Skipping all pictures, set down the lines of the listing from the first through the one with "PI = math.pi; rad = math.radians".
-=-=-=-=-
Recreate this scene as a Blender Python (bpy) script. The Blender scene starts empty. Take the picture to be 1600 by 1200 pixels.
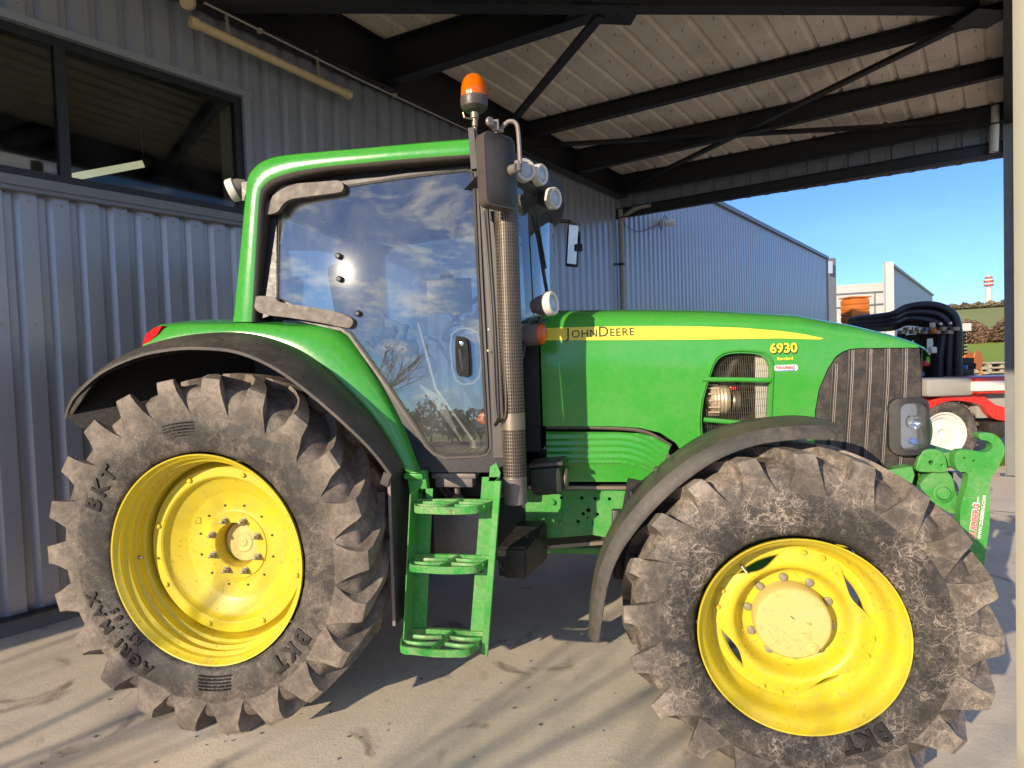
import bpy, bmesh, math, random
from mathutils import Vector, Matrix, geometry
random.seed(7)
C = bpy.context.scene.collection
PI = math.pi; rad = math.radians

# ------------------------------------------------------------------ materials
def newmat(name):
    m = bpy.data.materials.new(name); m.use_nodes = True
    nt = m.node_tree; b = nt.nodes['Principled BSDF']
    return m, nt, b
def N(nt, t, **kw):
    n = nt.nodes.new(t)
    for k, v in kw.items():
        if k.startswith('i_'): n.inputs[k[2:].replace('_', ' ')].default_value = v
        else: setattr(n, k, v)
    return n
def L(nt, a, b): nt.links.new(a, b)
def c4(c): return (c[0], c[1], c[2], 1)
def coords(nt, scale=(1, 1, 1)):
    t = N(nt, 'ShaderNodeTexCoord'); mp = N(nt, 'ShaderNodeMapping'); mp.inputs['Scale'].default_value = scale
    L(nt, t.outputs['Object'], mp.inputs['Vector']); return mp.outputs['Vector']
def noise(nt, vec, scale, detail=4, rough=.55, dist=0):
    n = N(nt, 'ShaderNodeTexNoise'); n.inputs['Scale'].default_value = scale; n.inputs['Detail'].default_value = detail
    n.inputs['Roughness'].default_value = rough; n.inputs['Distortion'].default_value = dist
    L(nt, vec, n.inputs['Vector']); return n.outputs['Fac']
def ramp(nt, fac, stops):
    r = N(nt, 'ShaderNodeValToRGB'); el = r.color_ramp.elements
    el[0].position = stops[0][0]; el[0].color = c4(stops[0][1]) if len(stops[0][1]) == 3 else stops[0][1]
    el[1].position = stops[-1][0]; el[1].color = c4(stops[-1][1])
    for p_, c_ in stops[1:-1]:
        e = el.new(p_); e.color = c4(c_)
    L(nt, fac, r.inputs['Fac']); return r.outputs['Color']
def mixc(nt, fac, a, b, mode='MIX'):
    m = N(nt, 'ShaderNodeMix', data_type='RGBA', blend_type=mode)
    for s, v in ((0, fac), (6, a), (7, b)):
        if hasattr(v, 'node'): L(nt, v, m.inputs[s])
        elif s == 0: m.inputs[0].default_value = v
        else: m.inputs[s].default_value = c4(v)
    return m.outputs[2]
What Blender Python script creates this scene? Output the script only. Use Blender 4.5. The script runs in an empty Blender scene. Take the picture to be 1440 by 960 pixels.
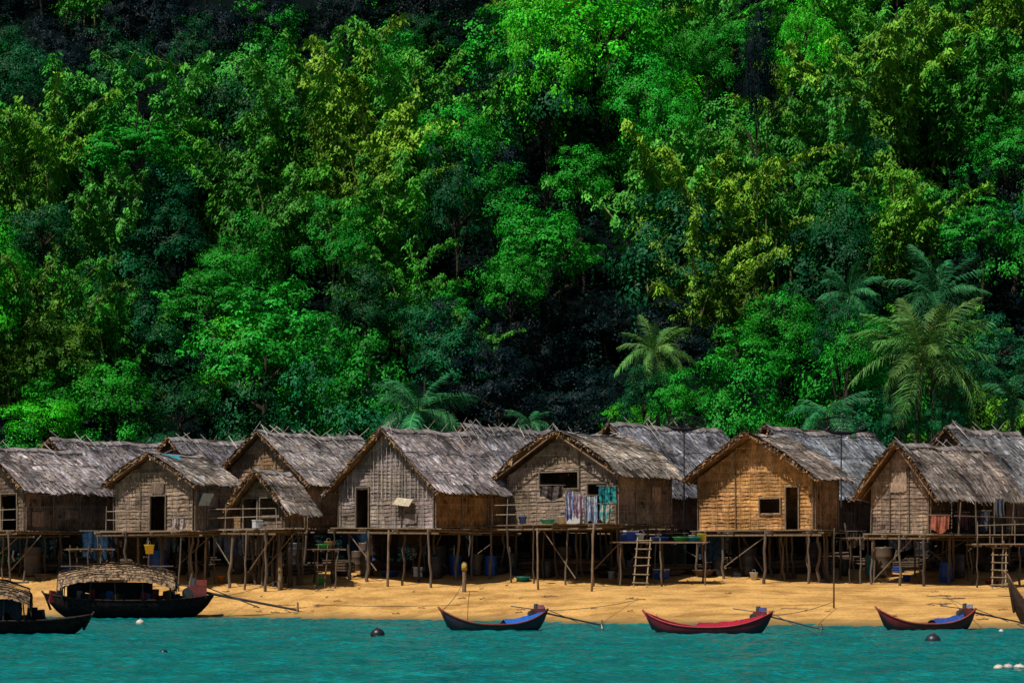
-=-=-=-=-
_The result_
Recreate this scene as a Blender Python (bpy) script. The Blender scene starts empty. Take the picture to be 1600 by 1200 pixels.
import bpy, bmesh, math, random
from mathutils import Vector, Matrix, geometry
random.seed(7)
C = bpy.context.scene.collection
PI = math.pi; rad = math.radians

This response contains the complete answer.